On Wednesday 5 February we were delighted to welcome Steve Williams from Wellingborough with his talk “Sports Photography – From Athletics to Tennis”.

Steve is mad about sport and likes nothing more than photographing it.

Steve’s aim was to show us that you do not need a press pass to photograph sport.  There is plenty of amateur and professional sport around.  His advice was just phone up and ask if you can come along and take photographs.  He has often been allowed into events free and given all necessary access to take his photographs.  And it is often possible to get great images from the public areas.

Nor, he said, do you need the biggest and fastest lenses to get good images at sports events.

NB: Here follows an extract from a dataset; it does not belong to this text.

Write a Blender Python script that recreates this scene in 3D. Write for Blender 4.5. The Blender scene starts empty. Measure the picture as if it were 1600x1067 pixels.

Steve has been using Olympus kit since 2018 and shoots with the Olympus E-M1 Mk II and a selection of Olympus Pro lens.  The Olympus “four thirds” system has a crop factor of about x2 giving greater magnification.

He recommends starting in continuous shooting mode.  But he has been doing this sort of photography for so long now that he can often get his image using single shot shooting.  And he is happy to rely on autofocus for the vast majority of his shots.

He aims for sharp shots and is happy to experiment with shutter speeds to get the right effect.  Judges in competitions often complain about the crowded or busy background in sports images.  But, even using a wide aperture and looking for the most advantageous shooting position, you usually can’t do much about the background.

Steve’s talk covered a very wide variety of sports.

There was athletics, cricket (about the only sport Steve does not like), tennis, speedway, American football (“hard to photograph as there’s so much going on”), motocross, canoeing (at Lee Valley), ice hockey (at Milton Keynes), three-day eventing, “tough mudder” races, football, weightlifting, polo, windsurfing, kitesurfing and surfing (in Hawaii!), basketball, rugby, quadbike and sidecar racing, greyhound racing (at Towcester), motorbike racing (at Mallory Park and Silverstone), and jet ski racing.

The huge variety of sports covered, with the vast number of images he showed us, made this a veritable feast for the sports fans among us.  And, on the photography front, it certainly proved that there are plenty of easily accessed opportunities available to develop our skills in this sort of photography.